Mas é compreensível, em nosso mundo, a cobrança que João Gilberto sofreu. Em tempos de Indústria Cultural, de massificação do fazer artístico, do amoldamento do que é oferecido ao público, qualquer atitude, da parte do artista, que fuja ao entretenimento não é vista com bons olhos. O público quer se divertir, quer esquecer as agruras de seu dia a dia para retomar seu cotidiano no dia seguinte devidamente descansado e com a sensação de recompensa.
Uma vez, conversando com meu amigo Leonardo Davino, ele sabiamente afirmou que a arte é muito chata, isto é, ela não tem essa função massificadora, não compete a ela desligar o homem de seus problemas e levá-lo para o reino do ócio. Toda a arte que se preze é reflexiva e, por isso, exige do público. Mesmo que com essa exigência ofereça também encantamento, relaxamento, prazer, onirismo.

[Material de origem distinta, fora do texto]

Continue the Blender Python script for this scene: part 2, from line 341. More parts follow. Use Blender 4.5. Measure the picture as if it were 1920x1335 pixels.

Mas é antes reflexiva; e a reflexão cansa.
Ser artista não é, portanto, uma escolha. O verdadeiro artista não é aquele cidadão que, por amor à arte, resolveu "seguir carreira", fazer dela sua profissão. Não, o artista é. Ele não tem escolha, pode se esforçar para desempenhar outras atividades, pode até estar infeliz com as dificuldades que, muitas vezes, a dureza da vida lhe impõe, mas ele é. "O gato toma leite, o rato come queijo" e o artista faz sua arte. O artista faz o que sabe fazer, independentemente de qualquer coisa.
Com essas reflexões saí do cinema hoje ao assistir O palhaço, de Selton Mello. O filme é muito bonito, além de tecnicamente irretocável. Os atores estão ótimos - e aqui destaco, especialmente, as atuações de Selton e de Paulo José. O universo circense é muito bem trabalhado no filme, mas não se trata de um circo internacional, com recursos, fama, holofotes. O circo Esperança é a reunião de poucos e pobres saltimbancos que seguem fazendo a sua arte porque a sua arte é o que eles sabem fazer. Mesmo sem dinheiro, mesmo sem público, mesmo sem.
E é por causa dessa necessidade que muitos artistas, onde quer que estejam, continuam compondo, atuando, tocando, dançando, escrevendo. O artista faz arte porque precisa fazer; o artista é.